Question

Evaluate the integral: \[ \int \frac{4x^2 \cot^{-1}(x^3)}{1+x^6}\,dx \] (where \(C\) is a constant of integration)

• A. \( -\dfrac{2}{3}(\cot^{-1}x^3) + C \)
• B. \( \dfrac{2}{3}(\cot^{-1}x^3) + C \)
• C. \( -\dfrac{2}{3}(\cot^{-1}x^3)^2 + C \)
• D. \( \dfrac{2}{3}(\cot^{-1}x^3)^2 + C \)

Hint:

Whenever an integral contains a function multiplied by its derivative: \[ \int f(x)f'(x)\,dx \] use substitution \(t=f(x)\). Then \[ \int f(x)f'(x)\,dx = \frac{f(x)^2}{2} + C \] This pattern appears frequently in inverse trigonometric integrals.

Answer 1

The Correct Option is C

Concept: Use the substitution method when the integrand contains a function and its derivative.
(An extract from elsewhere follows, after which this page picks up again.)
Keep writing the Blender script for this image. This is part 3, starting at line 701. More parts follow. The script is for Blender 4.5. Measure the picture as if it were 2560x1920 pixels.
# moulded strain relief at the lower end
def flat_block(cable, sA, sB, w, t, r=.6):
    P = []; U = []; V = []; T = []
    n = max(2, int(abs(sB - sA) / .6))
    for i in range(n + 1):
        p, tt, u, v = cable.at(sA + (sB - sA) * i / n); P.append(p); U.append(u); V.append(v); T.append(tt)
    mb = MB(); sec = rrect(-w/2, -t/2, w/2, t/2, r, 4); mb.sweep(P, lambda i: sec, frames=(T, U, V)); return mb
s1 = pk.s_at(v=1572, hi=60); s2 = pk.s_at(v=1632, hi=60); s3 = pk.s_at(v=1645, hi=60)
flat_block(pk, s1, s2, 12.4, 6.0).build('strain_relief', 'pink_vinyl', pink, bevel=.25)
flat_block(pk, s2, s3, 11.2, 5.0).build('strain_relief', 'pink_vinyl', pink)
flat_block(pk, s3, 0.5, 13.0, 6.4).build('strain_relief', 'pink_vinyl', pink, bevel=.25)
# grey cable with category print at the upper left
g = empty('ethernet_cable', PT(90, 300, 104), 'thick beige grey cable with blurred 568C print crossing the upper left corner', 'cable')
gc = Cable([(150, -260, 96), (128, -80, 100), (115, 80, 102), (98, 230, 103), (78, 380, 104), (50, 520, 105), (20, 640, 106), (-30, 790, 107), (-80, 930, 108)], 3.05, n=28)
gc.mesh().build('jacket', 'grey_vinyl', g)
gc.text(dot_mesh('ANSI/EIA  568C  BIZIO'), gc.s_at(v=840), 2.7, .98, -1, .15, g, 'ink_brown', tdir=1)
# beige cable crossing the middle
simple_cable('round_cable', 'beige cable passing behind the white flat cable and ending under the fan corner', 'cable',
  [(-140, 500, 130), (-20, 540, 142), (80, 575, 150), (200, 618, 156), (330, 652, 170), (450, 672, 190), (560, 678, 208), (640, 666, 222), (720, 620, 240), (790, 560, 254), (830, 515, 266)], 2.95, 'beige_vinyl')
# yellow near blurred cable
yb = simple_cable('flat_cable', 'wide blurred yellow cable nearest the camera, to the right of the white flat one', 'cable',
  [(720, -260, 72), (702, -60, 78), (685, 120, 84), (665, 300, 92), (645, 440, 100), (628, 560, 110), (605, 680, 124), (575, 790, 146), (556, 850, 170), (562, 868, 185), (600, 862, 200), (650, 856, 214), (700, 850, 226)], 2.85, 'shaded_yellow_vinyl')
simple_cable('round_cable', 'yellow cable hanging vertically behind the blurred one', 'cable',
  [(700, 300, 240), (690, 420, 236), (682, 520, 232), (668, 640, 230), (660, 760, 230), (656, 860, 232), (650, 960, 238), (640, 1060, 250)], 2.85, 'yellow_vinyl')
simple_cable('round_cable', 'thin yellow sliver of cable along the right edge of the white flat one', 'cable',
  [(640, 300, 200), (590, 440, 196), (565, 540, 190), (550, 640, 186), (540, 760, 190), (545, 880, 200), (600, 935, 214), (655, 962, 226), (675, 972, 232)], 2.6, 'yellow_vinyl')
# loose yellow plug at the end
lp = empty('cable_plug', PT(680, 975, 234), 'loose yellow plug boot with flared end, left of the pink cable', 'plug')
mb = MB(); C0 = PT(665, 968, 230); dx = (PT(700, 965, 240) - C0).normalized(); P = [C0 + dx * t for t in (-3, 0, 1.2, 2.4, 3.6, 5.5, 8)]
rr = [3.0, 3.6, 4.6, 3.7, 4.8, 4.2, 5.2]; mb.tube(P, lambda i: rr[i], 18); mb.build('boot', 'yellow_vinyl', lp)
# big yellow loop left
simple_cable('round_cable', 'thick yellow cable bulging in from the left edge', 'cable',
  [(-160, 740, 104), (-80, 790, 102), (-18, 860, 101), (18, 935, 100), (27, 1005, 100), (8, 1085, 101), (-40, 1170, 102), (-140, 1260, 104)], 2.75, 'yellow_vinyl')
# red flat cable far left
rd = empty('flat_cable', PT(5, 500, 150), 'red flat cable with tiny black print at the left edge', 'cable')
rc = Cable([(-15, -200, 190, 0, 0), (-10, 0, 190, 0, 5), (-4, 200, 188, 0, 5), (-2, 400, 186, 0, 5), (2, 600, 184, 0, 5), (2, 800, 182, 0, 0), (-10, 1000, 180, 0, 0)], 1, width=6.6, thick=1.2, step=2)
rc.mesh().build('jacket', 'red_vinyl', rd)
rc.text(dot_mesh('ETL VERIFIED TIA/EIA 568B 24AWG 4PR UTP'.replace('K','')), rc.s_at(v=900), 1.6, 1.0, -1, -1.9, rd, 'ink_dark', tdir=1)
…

Recall the derivative: \[ \frac{d}{dx}(\cot^{-1}x) = -\frac{1}{1+x^2} \] For a composite function: \[ \frac{d}{dx}(\cot^{-1}(x^3)) = -\frac{3x^2}{1+x^6} \]
Step 1: {Choose substitution.} Let \[ t = \cot^{-1}(x^3) \] Then \[ \frac{dt}{dx} = -\frac{3x^2}{1+x^6} \] \[ dt = -\frac{3x^2}{1+x^6}\,dx \]
Step 2: {Rewrite the given integral.} \[ \int \frac{4x^2 \cot^{-1}(x^3)}{1+x^6}dx \] Using substitution: \[ \frac{4x^2}{1+x^6}dx = -\frac{4}{3}dt \] Thus the integral becomes \[ \int t\left(-\frac{4}{3}\right)dt \]
Step 3: {Integrate.} \[ -\frac{4}{3}\int t\,dt \] \[ = -\frac{4}{3}\cdot \frac{t^2}{2} \] \[ = -\frac{2}{3}t^2 \]
Step 4: {Substitute back \(t\).} \[ t = \cot^{-1}(x^3) \] Therefore, \[ \int \frac{4x^2 \cot^{-1}(x^3)}{1+x^6}\,dx = -\frac{2}{3}(\cot^{-1}(x^3))^2 + C \] Hence, the correct option is (C).